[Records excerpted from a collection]
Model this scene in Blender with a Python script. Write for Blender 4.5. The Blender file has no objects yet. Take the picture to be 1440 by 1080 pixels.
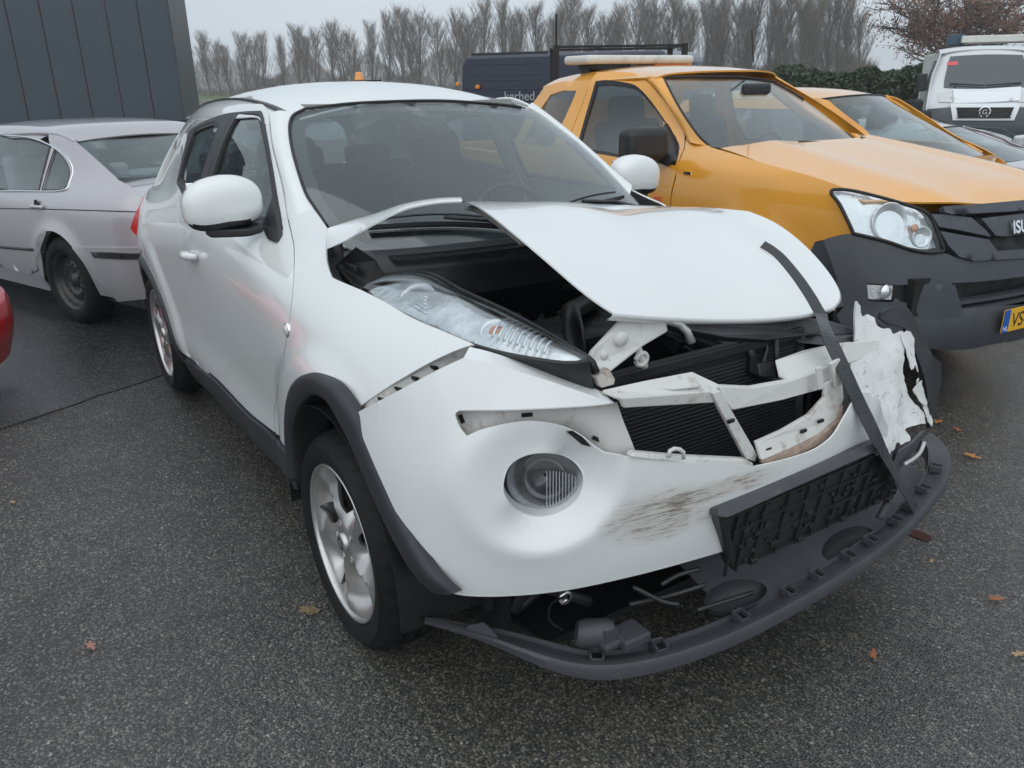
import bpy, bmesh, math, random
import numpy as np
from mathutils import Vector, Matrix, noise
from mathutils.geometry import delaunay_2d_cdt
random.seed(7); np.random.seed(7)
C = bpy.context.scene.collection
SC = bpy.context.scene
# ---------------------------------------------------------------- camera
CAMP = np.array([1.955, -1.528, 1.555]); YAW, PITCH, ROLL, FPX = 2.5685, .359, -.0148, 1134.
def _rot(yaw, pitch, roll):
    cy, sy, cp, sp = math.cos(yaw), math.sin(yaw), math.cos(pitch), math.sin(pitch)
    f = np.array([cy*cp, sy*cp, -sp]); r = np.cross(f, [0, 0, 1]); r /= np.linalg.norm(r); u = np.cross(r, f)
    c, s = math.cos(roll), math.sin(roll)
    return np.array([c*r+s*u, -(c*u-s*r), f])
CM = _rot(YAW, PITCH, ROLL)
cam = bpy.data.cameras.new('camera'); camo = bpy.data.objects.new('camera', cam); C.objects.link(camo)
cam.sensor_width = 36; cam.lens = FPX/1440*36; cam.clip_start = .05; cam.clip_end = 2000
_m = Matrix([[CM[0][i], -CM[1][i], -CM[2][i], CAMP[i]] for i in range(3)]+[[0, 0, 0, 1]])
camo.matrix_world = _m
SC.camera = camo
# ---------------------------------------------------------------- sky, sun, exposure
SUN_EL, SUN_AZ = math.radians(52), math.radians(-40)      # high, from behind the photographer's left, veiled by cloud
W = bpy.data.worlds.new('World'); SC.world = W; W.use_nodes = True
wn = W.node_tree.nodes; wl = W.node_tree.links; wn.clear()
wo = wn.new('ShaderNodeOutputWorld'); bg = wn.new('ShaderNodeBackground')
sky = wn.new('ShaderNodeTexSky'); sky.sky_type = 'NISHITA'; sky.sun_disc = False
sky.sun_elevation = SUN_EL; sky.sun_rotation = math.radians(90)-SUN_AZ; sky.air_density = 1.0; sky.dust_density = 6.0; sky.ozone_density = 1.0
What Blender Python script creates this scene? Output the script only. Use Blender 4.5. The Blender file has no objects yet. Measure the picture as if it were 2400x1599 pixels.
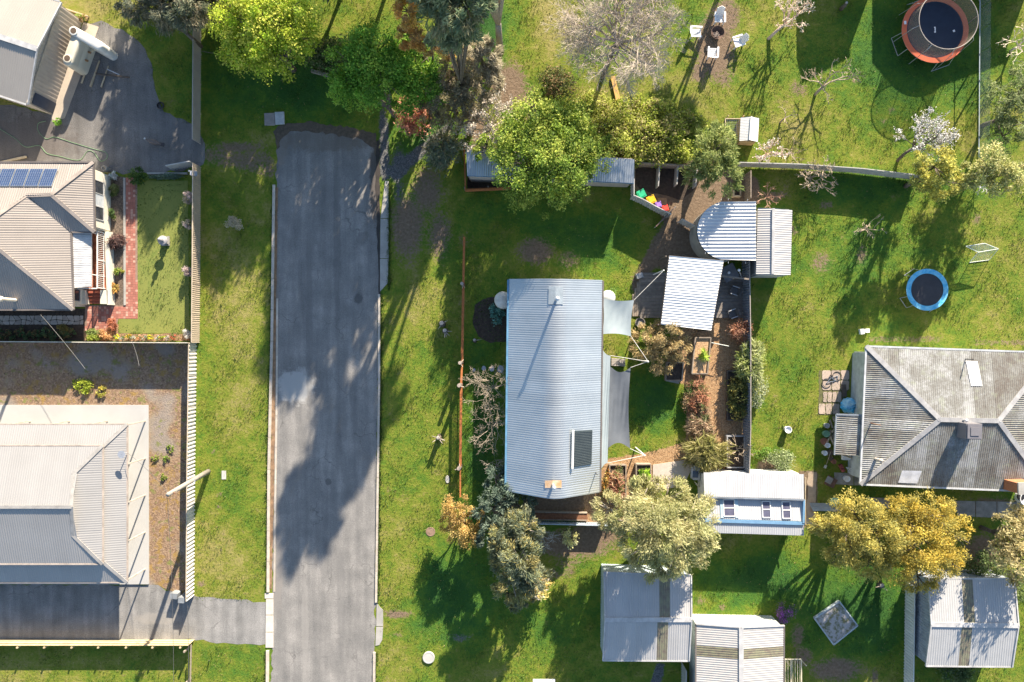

● **Your objective**
Write every record out again exactly; no pictures belong in the copy.

● **Answer to this problem**
Model this scene in Blender with a Python script. Write for Blender 4.5. The Blender file has no objects yet. Take the picture to be 1440 by 1080 pixels.
import bpy, bmesh, math, random
import numpy as np
from mathutils import Vector, Matrix, noise
from mathutils.geometry import delaunay_2d_cdt
random.seed(7); np.random.seed(7)
C = bpy.context.scene.collection
SC = bpy.context.scene
# ---------------------------------------------------------------- camera
CAMP = np.array([1.955, -1.528, 1.555]); YAW, PITCH, ROLL, FPX = 2.5685, .359, -.0148, 1134.
def _rot(yaw, pitch, roll):
    cy, sy, cp, sp = math.cos(yaw), math.sin(yaw), math.cos(pitch), math.sin(pitch)
    f = np.array([cy*cp, sy*cp, -sp]); r = np.cross(f, [0, 0, 1]); r /= np.linalg.norm(r); u = np.cross(r, f)
    c, s = math.cos(roll), math.sin(roll)
    return np.array([c*r+s*u, -(c*u-s*r), f])
CM = _rot(YAW, PITCH, ROLL)
cam = bpy.data.cameras.new('camera'); camo = bpy.data.objects.new('camera', cam); C.objects.link(camo)
cam.sensor_width = 36; cam.lens = FPX/1440*36; cam.clip_start = .05; cam.clip_end = 2000
_m = Matrix([[CM[0][i], -CM[1][i], -CM[2][i], CAMP[i]] for i in range(3)]+[[0, 0, 0, 1]])
camo.matrix_world = _m
SC.camera = camo
# ---------------------------------------------------------------- sky, sun, exposure
SUN_EL, SUN_AZ = math.radians(52), math.radians(-40)      # high, from behind the photographer's left, veiled by cloud
W = bpy.data.worlds.new('World'); SC.world = W; W.use_nodes = True
wn = W.node_tree.nodes; wl = W.node_tree.links; wn.clear()
wo = wn.new('ShaderNodeOutputWorld'); bg = wn.new('ShaderNodeBackground')
sky = wn.new('ShaderNodeTexSky'); sky.sky_type = 'NISHITA'; sky.sun_disc = False
sky.sun_elevation = SUN_EL; sky.sun_rotation = math.radians(90)-SUN_AZ; sky.air_density = 1.0; sky.dust_density = 6.0; sky.ozone_density = 1.0
What Blender Python script creates this scene? Output the script only. Use Blender 4.5. The Blender file has no objects yet. Measure the picture as if it were 2400x1599 pixels.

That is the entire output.